Nonetheless, I have put some phone calls in and Dimon is unwilling to take Warren on in person and debate the topic. Dimon is a smart guy. So the fact that he is scared to debate Warren on the topic means that he knows he can’t win. Here’s why:

First a recap. Elizabeth Warren is a Harvard law professor that also heads up the Congressional Oversight Panel, which has monitored the TARP program with hearings and studies. A few years ago, after studying a number of abusive lending practices regularly engaged in by the nation’s largest banks, she came up with the idea of launching a Consumer Financial Protection Agency. In Warren’s vision, it would be federally funded and separate from other regulators. It’s only job would be to assess whether the loans and other products sold by banks are fair and safe for consumers. Much like the FDA does for drugs. Obama loves the idea. And so it has been batted around as part of the reform effort, and is included, in a weaker form, in Dodd’s reform bill. Here’s what FDIC chief Sheila Bair had to say about Warren and her proposal in the TIME 100 this week:

Elizabeth is at her best when she deploys that razor-sharp eloquence in defense of the American consumer. Some of her ideas are controversial, but we always listen because her powerful intellect and plainspoken articulation prove to be an irresistible combination. Of all the victims of the damage done in the past two years by the financial meltdown and the ensuing economic downturn, consumers have suffered the most. But that may soon come to an end if Elizabeth has her way and Congress establishes a new and independent consumer watchdog for financial products. I say high time.

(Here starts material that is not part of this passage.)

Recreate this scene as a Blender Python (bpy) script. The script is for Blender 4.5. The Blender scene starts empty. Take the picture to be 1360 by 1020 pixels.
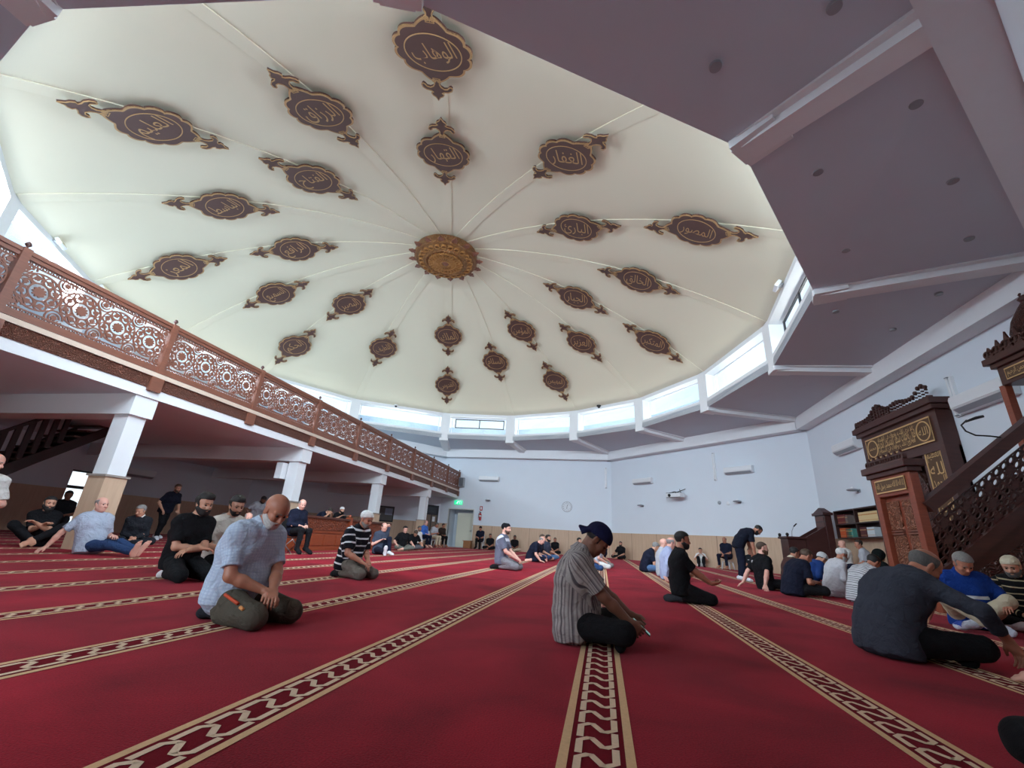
import bpy, math, random, time
import numpy as np
from mathutils import Vector, Matrix
from mathutils.geometry import tessellate_polygon
SC = bpy.context.scene
COL = SC.collection
RND = random.Random(7)
PI = math.pi
D2R = PI / 180
T0 = time.time()

# ------------------------------------------------------------------ mesh helpers
class MB:
    def __init__(s):
        s.v = []; s.f = []; s.m = []
    def add(s, vs, fs, mi=0):
        o = len(s.v)
        s.v += [(float(a[0]), float(a[1]), float(a[2])) for a in vs]
        s.f += [tuple(i + o for i in f) for f in fs]
        s.m += [mi] * len(fs)
        return s
    def hexa(s, p, mi=0):
        return s.add(p, [(0, 3, 2, 1), (4, 5, 6, 7), (0, 1, 5, 4), (1, 2, 6, 5), (2, 3, 7, 6), (3, 0, 4, 7)], mi)
    def box(s, x0, x1, y0, y1, z0, z1, mi=0):
        return s.hexa([(x0, y0, z0), (x1, y0, z0), (x1, y1, z0), (x0, y1, z0), (x0, y0, z1), (x1, y0, z1), (x1, y1, z1), (x0, y1, z1)], mi)
    def obox(s, c, a, b, d, mi=0):
        c, a, b, d = (np.array(q, float) for q in (c, a, b, d))
        return s.hexa([c - a - b - d, c + a - b - d, c + a + b - d, c - a + b - d, c - a - b + d, c + a - b + d, c + a + b + d, c - a + b + d], mi)
    def bar(s, p, q, w, h, up=(0, 0, 1), mi=0):
        p, q, up = (np.array(t, float) for t in (p, q, up))
        d = q - p; L = np.linalg.norm(d); d = d / L
        sd = np.cross(d, up); n = np.linalg.norm(sd)
        if n < 1e-6:
            sd = np.cross(d, (1, 0, 0)); n = np.linalg.norm(sd)
        sd /= n; u = np.cross(sd, d)
        return s.obox((p + q) / 2, d * L / 2, sd * w / 2, u * h / 2, mi)
    def tube(s, pts, r, n=8, closed=False, mi=0):
        pts = [np.array(p, float) for p in pts]; N = len(pts); rings = []
        rr = r if hasattr(r, '__len__') else [r] * N
        u = None
        for i in range(N):
            a = pts[(i - 1) % N] if (closed or i > 0) else pts[i]
            b = pts[(i + 1) % N] if (closed or i < N - 1) else pts[i]
            t = b - a; t /= (np.linalg.norm(t) + 1e-12)
            if u is None:
                u = np.cross(t, (0, 0, 1))
                if np.linalg.norm(u) < 1e-3: u = np.cross(t, (1, 0, 0))
            u = u - t * (u @ t); u /= (np.linalg.norm(u) + 1e-12)
            w = np.cross(t, u)
            rings.append([pts[i] + rr[i] * (math.cos(2 * PI * j / n) * u + math.sin(2 * PI * j / n) * w) for j in range(n)])
        vs = [p for R in rings for p in R]; fs = []
        M = N if closed else N - 1
        for i in range(M):
            i2 = (i + 1) % N
            for j in range(n):
                j2 = (j + 1) % n
                fs.append((i * n + j, i * n + j2, i2 * n + j2, i2 * n + j))
        if not closed:
            fs.append(tuple(range(n - 1, -1, -1))); fs.append(tuple((N - 1) * n + j for j in range(n)))
        return s.add(vs, fs, mi)
    def lathe(s, prof, c=(0, 0, 0), n=24, mi=0, M=None):
        c = np.array(c, float); vs = []; fs = []
        for r, z in prof:
            for j in range(n):
                a = 2 * PI * j / n
                p = np.array([r * math.cos(a), r * math.sin(a), z])
                if M is not None: p = np.array(M) @ p
                vs.append(c + p)
        K = len(prof)
        for i in range(K - 1):
            for j in range(n):
                j2 = (j + 1) % n
                fs.append((i * n + j, i * n + j2, (i + 1) * n + j2, (i + 1) * n + j))
        fs.append(tuple(range(n - 1, -1, -1))); fs.append(tuple((K - 1) * n + j for j in range(n)))
        return s.add(vs, fs, mi)
    def cyl(s, a, b, r, n=16, mi=0):
        return s.tube([a, b], r, n, False, mi)
    def ell(s, c, r, n=16, m=10, mi=0):
        prof = [(max(1e-4, math.sin(PI * i / m)), -math.cos(PI * i / m)) for i in range(m + 1)]
        return s.lathe(prof, c, n, mi, np.diag(np.array(r, float) if hasattr(r, '__len__') else np.array([r] * 3)))
    def prism(s, poly, fn, h0, h1, mi=0, caps=True):
        """2D polygon extruded between heights h0..h1 through fn(u,v,h)."""
        n = len(poly)
        vs = [fn(u, v, h0) for u, v in poly] + [fn(u, v, h1) for u, v in poly]
        fs = [(i, (i + 1) % n, n + (i + 1) % n, n + i) for i in range(n)]
        if caps:
            tri = tessellate_polygon([[Vector((u, v, 0)) for u, v in poly]])
            fs += [tuple(t) for t in tri] + [tuple(n + q for q in reversed(t)) for t in tri]
        return s.add(vs, fs, mi)
    def strip(s, pts, w, fn, h0, h1, closed=False, mi=0):
        """2D polyline with width w extruded h0..h1 through fn(u,v,h)."""
        P = [np.array(p, float) for p in pts]; N = len(P); L = []; R = []
        for i in range(N):
            a = P[(i - 1) % N] if (closed or i > 0) else P[i]
            b = P[(i + 1) % N] if (closed or i < N - 1) else P[i]
            t = b - a; t /= (np.linalg.norm(t) + 1e-12)
            nn = np.array([-t[1], t[0]])
            L.append(P[i] + nn * w / 2); R.append(P[i] - nn * w / 2)
        vs = []
        for i in range(N):
            vs += [fn(L[i][0], L[i][1], h0), fn(R[i][0], R[i][1], h0), fn(R[i][0], R[i][1], h1), fn(L[i][0], L[i][1], h1)]
        fs = []
        for i in range(N if closed else N - 1):
            a = i * 4; b = ((i + 1) % N) * 4
            for j in range(4):
                fs.append((a + j, a + (j + 1) % 4, b + (j + 1) % 4, b + j))
        if not closed:
            fs.append((3, 2, 1, 0)); e = (N - 1) * 4; fs.append((e, e + 1, e + 2, e + 3))
        return s.add(vs, fs, mi)
    def build(s, name, mat, parent=None, smooth=False, bevel=0, recalc=True):
        me = bpy.data.meshes.new(name)
        me.from_pydata(s.v, [], s.f)
        mats = mat if isinstance(mat, (list, tuple)) else [mat]
        for m in mats: me.materials.append(m)
        if len(mats) > 1:
            me.polygons.foreach_set('material_index', s.m)
        if recalc:
            import bmesh
            bm = bmesh.new(); bm.from_mesh(me)
            bmesh.ops.recalc_face_normals(bm, faces=bm.faces)
            bm.to_mesh(me); bm.free()
        if smooth is True:
            me.polygons.foreach_set('use_smooth', [True] * len(me.polygons))
        elif smooth:
            me.polygons.foreach_set('use_smooth', [True] * len(me.polygons))
            me.set_sharp_from_angle(angle=smooth * D2R)
        me.update()
        o = bpy.data.objects.new(name, me); COL.objects.link(o)
        if parent is not None: o.parent = parent
        if bevel:
            b = o.modifiers.new('bevel', 'BEVEL'); b.width = bevel; b.segments = 2; b.limit_method = 'ANGLE'; b.angle_limit = 40 * D2R
        return o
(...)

This is also the woman that makes Jamie Dimon, the head of the largest bank in America, shake with fear at night. How do I know this? Because I called and asked. I tried to set up a debate on the topic between Elizabeth Warren and Jamie Dimon. My pitch was if you feel strongly about the topic just defend it in the pages of TIME magazine, and your side of the argument will be better for it. My proposal was that Jamie Dimon and Elizabeth Warren should go on a foreclosure bus tour together. Take a look at the damage that has been done by option ARM loans and 2/28 hybrids and then make the case why the proposed Consumer Financial Protection Agency would or would not have stopped the problems that led to the financial crisis.